On the dogleg par-4 17th hole, McIlory pulled his approach from a difficult lie into deep rough left of the green. With his ball in the fairway just 135 yards from the hole, the advantage seemed to have swung to Oosthuizen. But he came out of his shot, leaving the ball short and right of the green. McIlory blew his third across the green, but Oosthuizen returned the favor by chipping twelve feet past the hole. When McIlroy holed a nervy 5-footer for a bogey that matched Oosthuizen’s five, the two went to the final tee still one stroke apart.

Again at the last, the initial advantage swung to the pursuer, when the leader hit too good of a tee shot. McIlroy’s drive rolled past Oosthuizen’s in the fairway, right into deep rough surrounding a fairway bunker. But again Oosthuizen failed to play his trump card, as his second to the short par-5 flared well right of the green into the rough. Given a reprieve, McIlory laid up and then hit his third onto the putting surface, twenty feet left of the cup.
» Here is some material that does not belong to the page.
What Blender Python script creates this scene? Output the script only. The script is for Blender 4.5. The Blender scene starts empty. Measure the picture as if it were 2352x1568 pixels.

Oosthuizen’s chip nearly went in, but instead rolled thirteen feet past the hole. After four rounds the tournament was reduced to two putts.

McIlroy’s was brilliant, but hung on the edge, leaving Oosthuizen with a chance to tie. But his effort slid by the hole, giving the world number one his third PGA Tour victory of the year. As Oosthuizen’s putt trundled slowly past the hole and it became apparent that McIlroy’s fine final round of 67 would be good enough to win, thousands of New Englanders in attendance collectively exhaled. Caught up in the midst of a thrilling finish, most hadn’t even realized that they had been holding their breath.